Directive: Print each line of the listing once more, precisely as given.
┌────────
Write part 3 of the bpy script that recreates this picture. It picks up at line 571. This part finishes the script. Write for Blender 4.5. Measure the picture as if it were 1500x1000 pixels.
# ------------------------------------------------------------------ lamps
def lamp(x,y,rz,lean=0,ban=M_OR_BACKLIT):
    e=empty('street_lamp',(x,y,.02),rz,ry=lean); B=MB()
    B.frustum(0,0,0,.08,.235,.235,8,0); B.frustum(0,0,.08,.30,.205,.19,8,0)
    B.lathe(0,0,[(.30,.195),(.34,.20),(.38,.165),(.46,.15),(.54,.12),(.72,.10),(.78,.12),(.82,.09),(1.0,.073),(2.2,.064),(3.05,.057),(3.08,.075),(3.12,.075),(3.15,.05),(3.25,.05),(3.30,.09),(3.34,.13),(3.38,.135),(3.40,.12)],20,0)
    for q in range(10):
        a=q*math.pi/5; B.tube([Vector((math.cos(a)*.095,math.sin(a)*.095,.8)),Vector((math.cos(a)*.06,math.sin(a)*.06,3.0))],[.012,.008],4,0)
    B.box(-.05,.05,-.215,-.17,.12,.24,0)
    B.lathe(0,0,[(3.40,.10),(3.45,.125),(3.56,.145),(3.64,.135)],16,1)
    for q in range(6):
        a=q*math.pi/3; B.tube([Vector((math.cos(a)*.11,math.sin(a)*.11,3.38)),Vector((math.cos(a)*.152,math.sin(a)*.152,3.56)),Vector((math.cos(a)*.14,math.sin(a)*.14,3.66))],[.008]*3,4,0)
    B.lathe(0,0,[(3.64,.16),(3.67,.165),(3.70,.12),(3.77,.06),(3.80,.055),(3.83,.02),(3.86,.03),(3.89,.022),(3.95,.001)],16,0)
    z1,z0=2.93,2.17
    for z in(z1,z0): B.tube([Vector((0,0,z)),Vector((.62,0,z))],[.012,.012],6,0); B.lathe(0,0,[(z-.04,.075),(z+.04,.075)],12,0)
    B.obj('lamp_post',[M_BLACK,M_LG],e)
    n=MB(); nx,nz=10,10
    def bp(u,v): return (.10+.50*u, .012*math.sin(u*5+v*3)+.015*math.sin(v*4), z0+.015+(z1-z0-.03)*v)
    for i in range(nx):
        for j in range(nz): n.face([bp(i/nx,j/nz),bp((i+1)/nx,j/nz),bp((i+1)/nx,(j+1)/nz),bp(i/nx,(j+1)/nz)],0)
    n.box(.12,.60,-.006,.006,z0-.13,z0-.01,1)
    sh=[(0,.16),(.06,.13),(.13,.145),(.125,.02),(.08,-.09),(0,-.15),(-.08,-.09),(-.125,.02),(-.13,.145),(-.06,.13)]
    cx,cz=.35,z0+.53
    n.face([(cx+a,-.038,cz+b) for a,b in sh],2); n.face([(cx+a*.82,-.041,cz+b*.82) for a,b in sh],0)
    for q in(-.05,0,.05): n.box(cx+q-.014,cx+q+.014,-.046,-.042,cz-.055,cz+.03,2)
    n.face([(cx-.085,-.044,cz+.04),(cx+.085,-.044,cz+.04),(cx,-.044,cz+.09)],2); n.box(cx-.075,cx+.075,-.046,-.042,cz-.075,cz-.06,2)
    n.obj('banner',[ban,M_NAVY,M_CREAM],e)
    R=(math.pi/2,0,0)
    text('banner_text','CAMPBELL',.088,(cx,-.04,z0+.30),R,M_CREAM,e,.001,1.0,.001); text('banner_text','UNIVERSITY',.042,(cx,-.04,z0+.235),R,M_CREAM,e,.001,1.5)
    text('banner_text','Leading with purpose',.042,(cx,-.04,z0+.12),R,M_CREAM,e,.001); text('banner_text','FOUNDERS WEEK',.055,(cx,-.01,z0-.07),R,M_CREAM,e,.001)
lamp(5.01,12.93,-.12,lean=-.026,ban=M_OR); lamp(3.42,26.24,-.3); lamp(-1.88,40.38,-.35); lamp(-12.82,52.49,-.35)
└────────
Complete output:
Write part 3 of the bpy script that recreates this picture. It picks up at line 571. This part finishes the script. Write for Blender 4.5. Measure the picture as if it were 1500x1000 pixels.
# ------------------------------------------------------------------ lamps
def lamp(x,y,rz,lean=0,ban=M_OR_BACKLIT):
    e=empty('street_lamp',(x,y,.02),rz,ry=lean); B=MB()
    B.frustum(0,0,0,.08,.235,.235,8,0); B.frustum(0,0,.08,.30,.205,.19,8,0)
    B.lathe(0,0,[(.30,.195),(.34,.20),(.38,.165),(.46,.15),(.54,.12),(.72,.10),(.78,.12),(.82,.09),(1.0,.073),(2.2,.064),(3.05,.057),(3.08,.075),(3.12,.075),(3.15,.05),(3.25,.05),(3.30,.09),(3.34,.13),(3.38,.135),(3.40,.12)],20,0)
    for q in range(10):
        a=q*math.pi/5; B.tube([Vector((math.cos(a)*.095,math.sin(a)*.095,.8)),Vector((math.cos(a)*.06,math.sin(a)*.06,3.0))],[.012,.008],4,0)
    B.box(-.05,.05,-.215,-.17,.12,.24,0)
    B.lathe(0,0,[(3.40,.10),(3.45,.125),(3.56,.145),(3.64,.135)],16,1)
    for q in range(6):
        a=q*math.pi/3; B.tube([Vector((math.cos(a)*.11,math.sin(a)*.11,3.38)),Vector((math.cos(a)*.152,math.sin(a)*.152,3.56)),Vector((math.cos(a)*.14,math.sin(a)*.14,3.66))],[.008]*3,4,0)
    B.lathe(0,0,[(3.64,.16),(3.67,.165),(3.70,.12),(3.77,.06),(3.80,.055),(3.83,.02),(3.86,.03),(3.89,.022),(3.95,.001)],16,0)
    z1,z0=2.93,2.17
    for z in(z1,z0): B.tube([Vector((0,0,z)),Vector((.62,0,z))],[.012,.012],6,0); B.lathe(0,0,[(z-.04,.075),(z+.04,.075)],12,0)
    B.obj('lamp_post',[M_BLACK,M_LG],e)
    n=MB(); nx,nz=10,10
    def bp(u,v): return (.10+.50*u, .012*math.sin(u*5+v*3)+.015*math.sin(v*4), z0+.015+(z1-z0-.03)*v)
    for i in range(nx):
        for j in range(nz): n.face([bp(i/nx,j/nz),bp((i+1)/nx,j/nz),bp((i+1)/nx,(j+1)/nz),bp(i/nx,(j+1)/nz)],0)
    n.box(.12,.60,-.006,.006,z0-.13,z0-.01,1)
    sh=[(0,.16),(.06,.13),(.13,.145),(.125,.02),(.08,-.09),(0,-.15),(-.08,-.09),(-.125,.02),(-.13,.145),(-.06,.13)]
    cx,cz=.35,z0+.53
    n.face([(cx+a,-.038,cz+b) for a,b in sh],2); n.face([(cx+a*.82,-.041,cz+b*.82) for a,b in sh],0)
    for q in(-.05,0,.05): n.box(cx+q-.014,cx+q+.014,-.046,-.042,cz-.055,cz+.03,2)
    n.face([(cx-.085,-.044,cz+.04),(cx+.085,-.044,cz+.04),(cx,-.044,cz+.09)],2); n.box(cx-.075,cx+.075,-.046,-.042,cz-.075,cz-.06,2)
    n.obj('banner',[ban,M_NAVY,M_CREAM],e)
    R=(math.pi/2,0,0)
    text('banner_text','CAMPBELL',.088,(cx,-.04,z0+.30),R,M_CREAM,e,.001,1.0,.001); text('banner_text','UNIVERSITY',.042,(cx,-.04,z0+.235),R,M_CREAM,e,.001,1.5)
    text('banner_text','Leading with purpose',.042,(cx,-.04,z0+.12),R,M_CREAM,e,.001); text('banner_text','FOUNDERS WEEK',.055,(cx,-.01,z0-.07),R,M_CREAM,e,.001)
lamp(5.01,12.93,-.12,lean=-.026,ban=M_OR); lamp(3.42,26.24,-.3); lamp(-1.88,40.38,-.35); lamp(-12.82,52.49,-.35)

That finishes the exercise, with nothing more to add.